Bursa tam anlamıyla bir sanayi şehri. Toplam yüz ölçümüne baktığımızda, sanayiye ayrılan pay toprak olarak baktığınızda yüzde 1’i bulmuyor. Bununla ilgili Bursa’nın çok ciddi sıkıntıları var. Firmamızın da üretim yaptığı yer şehrin ortasında kaldı. Daha fazla büyüyebilmemiz için geniş alana ihtiyacımız var.

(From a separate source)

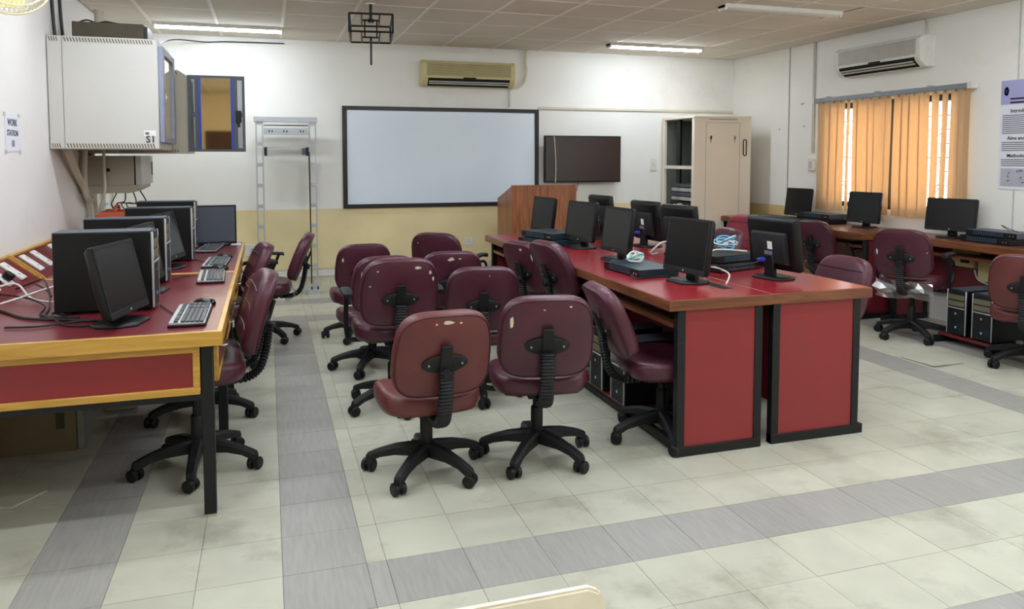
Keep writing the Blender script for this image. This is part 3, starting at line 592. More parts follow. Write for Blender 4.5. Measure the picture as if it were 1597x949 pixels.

Bursa’da TEKNOSAB bu konuda çok güzel bir örnek. Yine BTSO tarafından projelendirilen KOBİ OSB örnek bir proje. KOBİ olarak bu projeleri konuşuyoruz ancak bu oluşumlar destekle ayakta durabilen ve ilerleyebilen oluşumlar. Bu nedenle bu destekleri devletimiz artırırsa ihracatımız ve sanayicimiz için oldukça verimli olur. Avrupa’da transport firmalar arasında Erener Otomotiv sözünü tutan, dediği gün yüklemesini yapan bir firma olarak hep önde olmuştur. Bu bağlamda da avantajlı zamanlar elde etmiştir. Müşteri memnuniyeti ve aracını eksiksiz olarak teslim bizim asıl hedeflerimden biridir. Şimdiye kadar da bunlarla ilgili hiç utanmadık. Kendi çocuklarım için ve gelecek nesiller için her zaman söylediğim bir şey var; “Sakın işi küçümsemeyin.” En altından en üstüne kadar iş, iştir. Bugün bir simit dahi satsanız en iyi simidi sizin satmanız gerekir ki müşteriniz olsun ve hayatınızı iyi idame ettirin. Genç girişimcilere tavsiyem; ne yaparlarsa yapsınlar her zaman işin alt yapısında başlayarak en üste kadar adım adım çıkmalarını tavsiye ederim.